DATASET CONTENT:
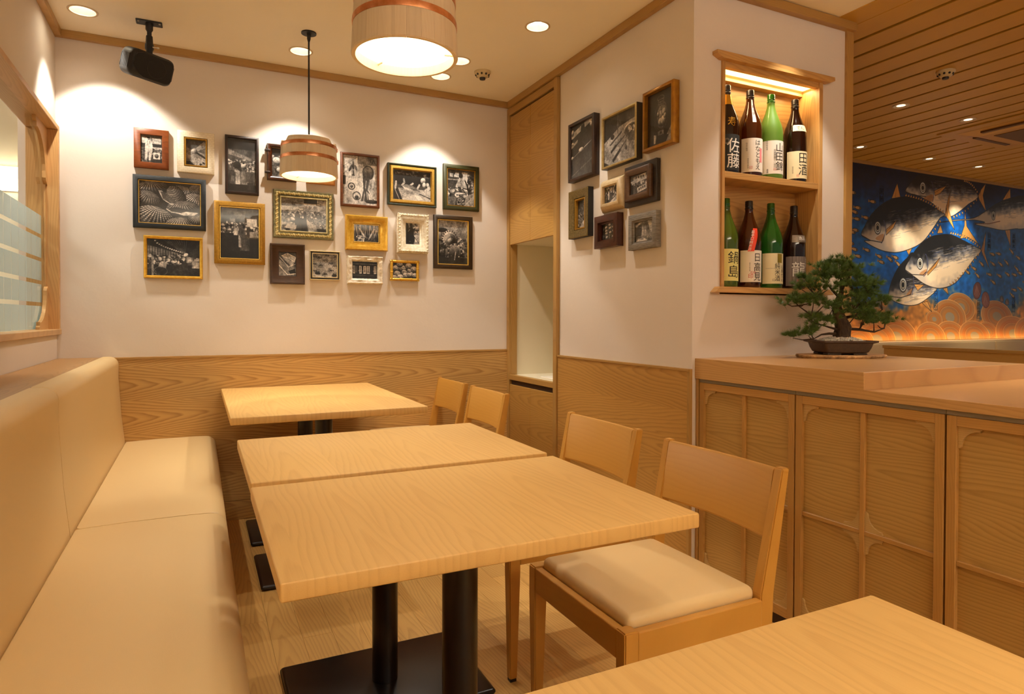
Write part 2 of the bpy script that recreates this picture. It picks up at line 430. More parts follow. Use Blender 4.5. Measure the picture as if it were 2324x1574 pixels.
# ceiling with real holes for the downlights
def ceiling_with_holes():
    bm = B(XL-.15, 2.76, -3.0, YB+.1, CZ, CZ+.06); me = bpy.data.meshes.new('c'); bm.to_mesh(me); bm.free()
    a = bpy.data.objects.new('c', me); COL.objects.link(a)
    bm = bmesh.new()
    for x, y in DOWN: lathe(bm, [(.052, -.05), (.052, .2)], 32, x, y, CZ)
    bmesh.ops.recalc_face_normals(bm, faces=bm.faces)
    mc = bpy.data.meshes.new('k'); bm.to_mesh(mc); bm.free()
    k = bpy.data.objects.new('k', mc); COL.objects.link(k)
    md = a.modifiers.new('b', 'BOOLEAN'); md.operation = 'DIFFERENCE'; md.object = k; md.solver = 'EXACT'
    dg = bpy.context.evaluated_depsgraph_get(); out = bpy.data.meshes.new_from_object(a.evaluated_get(dg))
    bpy.data.objects.remove(a); bpy.data.objects.remove(k); out.name = 'ceiling'
    return out
ce = struct('ceiling', ceiling_with_holes(), m_ceil)

wb = struct('wall_back', B(XL-.15, 5.0, YB, YB+.1, 0, CZ), m_wall)
struct('wainscot_panel', B(-.40, XR, YB-.012, YB, .107, .888, bev=.001, seg=1), m_wains_x, wb)
struct('wainscot_cap', B(-.43, XR, YB-.016, YB, .888, .900, bev=.001, seg=1), m_trim_x, wb)
struct('baseboard_back', B(.02, XR, YB-.011, YB, 0, .105, bev=.001, seg=1), m_wains_x)
wl_m = bmesh.new()
WZ0, WZ1 = 1.045, 2.01; WY0, WY1 = -.9, YB
box(wl_m, XL-.11, XL, -3.0, YB, 0, WZ0-.02); box(wl_m, XL-.11, XL, -3.0, YB, WZ1+.02, CZ)
box(wl_m, XL-.11, XL, -3.0, WY0, WZ0-.02, WZ1+.02)
wl = struct('wall_left', wl_m, m_wall)
# right wall behind the tables: opening for the tall cabinet
wr_m = bmesh.new(); box(wr_m, XR, XR+.10, YP, 3.152, 0, CZ)
wr = struct('wall_right', wr_m, m_wall)
struct('wainscot_panel', B(XR-.012, XR, YP+.004, 3.152, .06, .885, bev=.001, seg=1), m_wains_y, wr)
struct('wainscot_cap', B(XR-.016, XR, YP+.002, 3.152, .885, .896, bev=.001, seg=1), m_trim_y, wr)
struct('wainscot_end_post', B(XR-.014, XR+.002, YP-.002, YP+.014, 0, .896, bev=.001, seg=1), m_trim_z, wr)
struct('baseboard_right', B(XR-.010, XR, YP+.004, 3.152, 0, .06), m_trim_y)
# pier with the bottle niche (opening left clear)
NX0, NX1, NZ0, NZ1, NYB = 1.998, 2.570, 1.238, 2.19, 2.192
pm = bmesh.new()
box(pm, XR+.1, NX0-.018, YP, YP+.20, 0, CZ); box(pm, NX1+.018, XP, YP, YP+.20, 0, CZ)
box(pm, NX0-.018, NX1+.018, YP, YP+.20, 0, NZ0-.03); box(pm, NX0-.018, NX1+.018, YP, YP+.20, NZ1+.01, CZ)
pier = struct('wall_pier', pm, m_wall)
struct('trim_1', B(XP-.002, XP+.045, YP-.012, YP+.21, 0, CZ, bev=.002), m_trim_z)           # timber post at the pier end
struct('trim_2', B(XL, XR, YB-.030, YB, 2.466, CZ, bev=.002), m_trim_x)                    # crown, back wall
struct('trim_3', B(XL, XL+.030, -3.0, YB-.03, 2.466, CZ, bev=.002), m_trim_y)              # crown, left wall
struct('trim_4', B(XR-.030, XR, YP-.03, YB-.03, 2.460, CZ, bev=.002), m_trim_y)            # crown, right wall
struct('trim_5', B(XR, XP+.04, YP-.032, YP, 2.458, CZ-.003, bev=.002), m_trim_x)           # crown, pier
struct('wall_mural', B(5.0, 9.0, YM+.012, YM+.1, 0, CZ+.05), m_wall)
# slatted hall ceiling
hc = struct('ceiling_hall', B(2.76, 9.0, -3.0, YM+.1, CZ+.034, CZ+.06), m_gap)
struct('soffit_board', B(2.672, 2.806, -3.0, YM, CZ-.004, CZ+.03, bev=.001, seg=1), m_slat, hc)
sx = 2.826; k = 0
while sx < 8.85:
    cut = sx > 5.0 and sx < 6.35
    struct('slat', B(sx-.016, sx+.138, -3.0, YM-.03, CZ-.004, CZ+.016, bev=.0015, seg=1), m_slat, hc)
    sx += .1785; k += 1
struct('trim_6', B(2.8, 8.9, YM-.030, YM+.012, 2.476, CZ+.02, bev=.002), m_trim_x)

# ------------------------------------------------------------------ left window
GX = -.672
wi = struct('window_1', B(XL-.115, XL+.016, -1.0, YB-.002, WZ1, WZ1+.022, bev=.0015, seg=1), m_head)
obj('jamb', B(XL-.115, XL+.016, YB-.034, YB-.002, WZ0, WZ1, bev=.0015, seg=1), m_jamb, wi)
obj('sill', B(XL-.115, XL+.020, -1.0, YB-.002, WZ0-.026, WZ0, bev=.002, seg=1), m_head, wi)
obj('pane', sheet([(GX, -.9, WZ0), (GX, YB-.034, WZ0), (GX, YB-.034, WZ1), (GX, -.9, WZ1)]), m_glass, wi)
obj('bead', B(GX+.006, GX+.013, YB-.042, YB-.034, WZ0, WZ1), m_jamb, wi)
def bracket(r):
    """quarter-arch corner ornament with small steps at the ends, corner at the origin"""
    p = [(0, 0), (r, 0), (r, -.012*r/.2), (r*.93, -.018*r/.2), (r*.93, -.035*r/.2)]
    for i in range(0, 11):
        a = i/10*PI/2; p.append((r*(.90-.74*math.sin(a)), -r*(.16+.74*(1-math.cos(a)))))
    p += [(r*.13, -r*.95), (.035*r, -r)]
    p += [(0, -r)]
    return p
bm = bmesh.new(); prism(bm, [(YB-.034-a*1.02, WZ1+b*1.15) for a, b in bracket(.235)], 'yz', GX+.005, GX+.020)
obj('corner_bracket', bm, m_jamb, wi)
bm = bmesh.new(); prism(bm, [(YB-.034-a*.95, WZ0-b) for a, b in bracket(.205)], 'yz', GX+.005, GX+.020)
obj('corner_bracket', bm, m_jamb, wi)
# frosted film with clear lines: separate patches with gaps between them
ylines = [3.742]
for a in (3.676, 3.568, 3.452, 3.335, 3.220, 3.107): ylines.append(a)
for i in range(12): ylines.append(3.107-.1135*(i+1))
zl = [1.047, 1.164, 1.268, 1.377, 1.489, 1.588]
bm = bmesh.new()
ycol = [YB-.036]+ylines
for i in range(len(ycol)-1):
    for j in range(5):
        g0 = .009 if j else 0; g1 = .009 if j < 4 else 0
        box(bm, GX-.0062, GX-.0050, ycol[i+1]+.004, ycol[i]-.004, zl[j]+g0, zl[j+1]-g1)
o = obj('frosted_film', bm, m_film, wi); o['label'] = 'pale blue frosted film cut by clear grid lines'; o['kind'] = 'stuff'
# passage behind the window
struct('wall_passage', B(-2.5, XL-.115, 5.55, 5.65, 0, 2.62), m_ltwall)
struct('wall_passage_side', B(-2.6, -2.5, -3.0, 5.65, 0, 2.62), m_ltwall)
struct('ceiling_passage', B(-2.6, XL-.11, -3.0, 5.65, 2.62, 2.68), m_ltwall)
bm = bmesh.new(); box(bm, -1.33, -1.05, 5.50, 5.548, 1.98, 2.13, bev=.004)
o = thing('wall_light', 'bright oblong white wall light seen through the window glass', 'lamp', (0, 0, 0))
obj('diffuser', bm, m_tube, o); obj('backplate', B(-1.34, -1.04, 5.535, 5.5495, 1.97, 2.14), m_white, o)
o = thing('ceiling_tube_light', 'bright strip light high in the passage behind the window', 'lamp')
obj('diffuser', B(-1.42, -1.12, 4.3, 4.45, 2.54, 2.60, bev=.01), m_tube, o); obj('housing', B(-1.44, -1.10, 4.28, 4.47, 2.59, 2.62), m_white, o)
o = thing('wall_dispenser', 'rounded white dispenser on the passage wall behind the window jamb', 'dispenser')
obj('cover', B(-1.085, -.90, 5.38, 5.55, 1.96, 2.36, bev=.035, seg=4), m_white, o, smooth=True)
obj('drip_tray', B(-1.06, -.92, 5.40, 5.55, 1.93, 1.955, bev=.006), m_cream, o)
struct('trim_7', B(-2.5, XL-.115, 5.54, 5.552, 1.84, 1.90), m_cream)

# wooden ledge behind the bench backrest
struct('trim_8', B(XL, -.432, -1.2, YB-.001, .872, .900, bev=.002), m_shelf)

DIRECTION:
Leave out the pictures and repeat the lines from the start of the material through the line with "ce = struct('ceiling', ceiling_with_holes(), m_ceil)", inclusive.

FINISHED TASK:
Write part 2 of the bpy script that recreates this picture. It picks up at line 430. More parts follow. Use Blender 4.5. Measure the picture as if it were 2324x1574 pixels.
# ceiling with real holes for the downlights
def ceiling_with_holes():
    bm = B(XL-.15, 2.76, -3.0, YB+.1, CZ, CZ+.06); me = bpy.data.meshes.new('c'); bm.to_mesh(me); bm.free()
    a = bpy.data.objects.new('c', me); COL.objects.link(a)
    bm = bmesh.new()
    for x, y in DOWN: lathe(bm, [(.052, -.05), (.052, .2)], 32, x, y, CZ)
    bmesh.ops.recalc_face_normals(bm, faces=bm.faces)
    mc = bpy.data.meshes.new('k'); bm.to_mesh(mc); bm.free()
    k = bpy.data.objects.new('k', mc); COL.objects.link(k)
    md = a.modifiers.new('b', 'BOOLEAN'); md.operation = 'DIFFERENCE'; md.object = k; md.solver = 'EXACT'
    dg = bpy.context.evaluated_depsgraph_get(); out = bpy.data.meshes.new_from_object(a.evaluated_get(dg))
    bpy.data.objects.remove(a); bpy.data.objects.remove(k); out.name = 'ceiling'
    return out
ce = struct('ceiling', ceiling_with_holes(), m_ceil)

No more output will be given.